Thursday, May 22, 2014

archeological

Wow. Just. . . The things I missed from years ago. 

I was diving through my many pages of ancient web presence and found that old, beat up Livejournal. What an emotional read that has been. I was never positive during that time, I had some shitty friends, I had some really amazing friends and I think I missed someone being in love with me completely. 

I'm pretty impressed with the changes I've made in how I view the world, how I react to others and the steps I've taken to become better for myself. I'd almost completely forgotten about the brief fling with Scott, the humble and doomed Rich debacle, as well as the trainwreck that was my friendship with Anna. My biggest regret is letting my friendship with Gabe fade away. He is such an nuanced and genuine person and I've missed out on years of that. The best choice I made was slowing down on my blogging.

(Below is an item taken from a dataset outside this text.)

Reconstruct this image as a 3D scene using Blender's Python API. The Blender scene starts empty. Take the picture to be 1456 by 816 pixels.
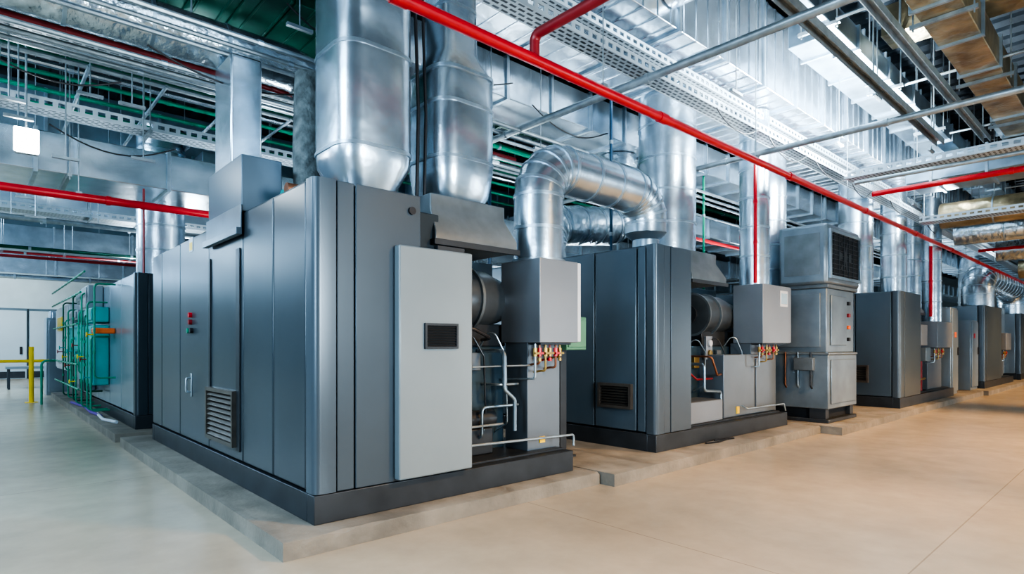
import bpy, bmesh, math, random
from mathutils import Vector, Matrix
random.seed(4)
F=836.0; CXP=728.0; HZ=491.0; CH=1.35
A=math.radians(47.8); ca,sa=math.cos(A),math.sin(A)
# measured positions: a picture column on a known real plane -> metres
def XA(px,y): t=(px-CXP)/F; return y*(ca+sa*t)/(sa-ca*t)
def YA(px,x): t=(px-CXP)/F; return x*(sa-ca*t)/(ca+sa*t)
def ZA(py,x,y): return CH+(HZ-py)/F*(ca*x+sa*y)
C=bpy.context.scene.collection

# ---------------------------------------------------------------- materials
def mat(name,c,metal=0.0,rough=0.5,ns=6.0,na=0.15,bump=0.0,bs=None,emit=0,stretch=None,detail=4,dist=.03):
    m=bpy.data.materials.new(name); m.use_nodes=True; nt=m.node_tree; b=nt.nodes['Principled BSDF']
    b.inputs['Metallic'].default_value=metal; b.inputs['Roughness'].default_value=rough
    tc=nt.nodes.new('ShaderNodeTexCoord'); mp=nt.nodes.new('ShaderNodeMapping')
    nt.links.new(tc.outputs['Object'],mp.inputs['Vector'])
    if stretch: mp.inputs['Scale'].default_value=stretch
    n=nt.nodes.new('ShaderNodeTexNoise'); n.inputs['Scale'].default_value=ns; n.inputs['Detail'].default_value=detail
    nt.links.new(mp.outputs['Vector'],n.inputs['Vector'])
    r=nt.nodes.new('ShaderNodeValToRGB')
    r.color_ramp.elements[0].position=0.3; r.color_ramp.elements[1].position=0.7
    r.color_ramp.elements[0].color=tuple(max(0,v*(1-na)) for v in c)+(1,)
    r.color_ramp.elements[1].color=tuple(min(1,v*(1+na)) for v in c)+(1,)
    nt.links.new(n.outputs['Fac'],r.inputs['Fac']); nt.links.new(r.outputs['Color'],b.inputs['Base Color'])
    if bump:
        n2=nt.nodes.new('ShaderNodeTexNoise'); n2.inputs['Scale'].default_value=bs or ns*2; n2.inputs['Detail'].default_value=3
        nt.links.new(tc.outputs['Object'],n2.inputs['Vector'])
        bp=nt.nodes.new('ShaderNodeBump'); bp.inputs['Strength'].default_value=bump; bp.inputs['Distance'].default_value=dist
        nt.links.new(n2.outputs['Fac'],bp.inputs['Height']); nt.links.new(bp.outputs['Normal'],b.inputs['Normal'])
    if emit:
        b.inputs['Emission Color'].default_value=tuple(c)+(1,); b.inputs['Emission Strength'].default_value=emit
    return m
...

I also found my post about losing my virginity. An interesting look back and, oddly enough, still pretty spot on about how I feel about that whole situation as it happened. 

There are so many posts, in my gaming groups, exhibitionist groups, amongst my friends and my public persona. 

I miss Jaime. I read a short story I had written for her to perform for her ASL class. It was a little beautiful. "Why did you leave your Heaven?" "It became a prison the moment I saw you." I think I can do something with the story I wrote, something bigger than an AIM conversation, anyway.